Senate Minority Leader Chuck Schumer -- see photo above😉 -- claims that :
"Justice Ginsburg’s dying wish was that she not be replaced until a new president is installed. Republicans are poised to not only ignore her wishes, but to replace her with someone who could tear down everything that she built. This reprehensible power grab is a cynical attack on the legitimacy of the Court."

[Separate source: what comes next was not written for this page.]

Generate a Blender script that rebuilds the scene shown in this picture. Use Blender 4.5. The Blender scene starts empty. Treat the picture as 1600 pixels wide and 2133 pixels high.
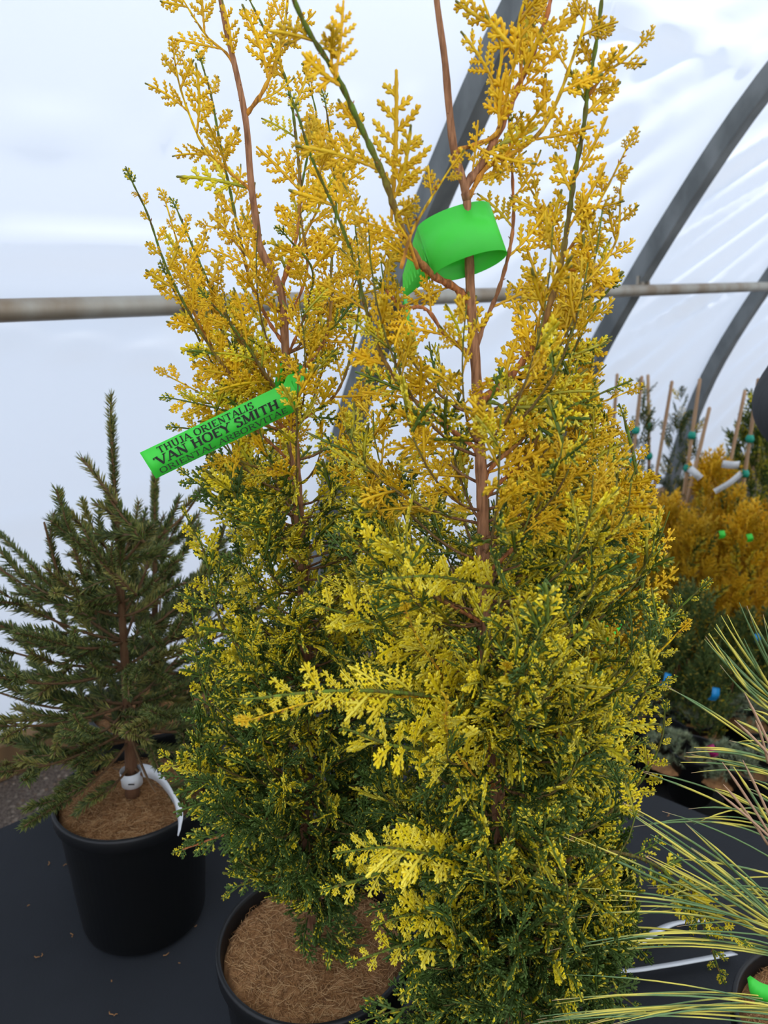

A Supreme Court member's dying wish is irrelevant to the president's duty to name a replacement for the deceased justice. The expressed preference of the late, great Justice Ginsburg for how she should be replaced or by whom is of no importance, since it's not Justice's Ginsburg's seat on the High Court for her to dispose of as she saw fit. What if her dying wish had been for her replacement to be at least as liberal as she was? Should a conservative president have felt constrained by her wish? Of course not! It is not at all inappropriate for the Republicans to, as Schumer puts it, "ignore her wishes."
This is not a "reprehensible power grab" nor is it "a cynical attack on the legitimacy of the Court." It is, however, an exercise of raw power that ignores the grievance felt by many Democrats for McConnell's refusal to bring up Judge Merrick Garland's nomination for a vote. Then again, there is a series of grievances that Republicans carry with them regarding the Democrats' treatment of GOP nominees for the Supreme Court, going back to Brett Kavanaugh, Clarence Thomas, and Robert Bork.
It would, of course, be desirable for the Democrats and Republicans of the Senate to work out a more civilized, less vicious way of handling Supreme Court nominations. But it's hard for me to see that McConnell and Schumer are the right people to represent the two parties in reaching a modus vivendi on the subject.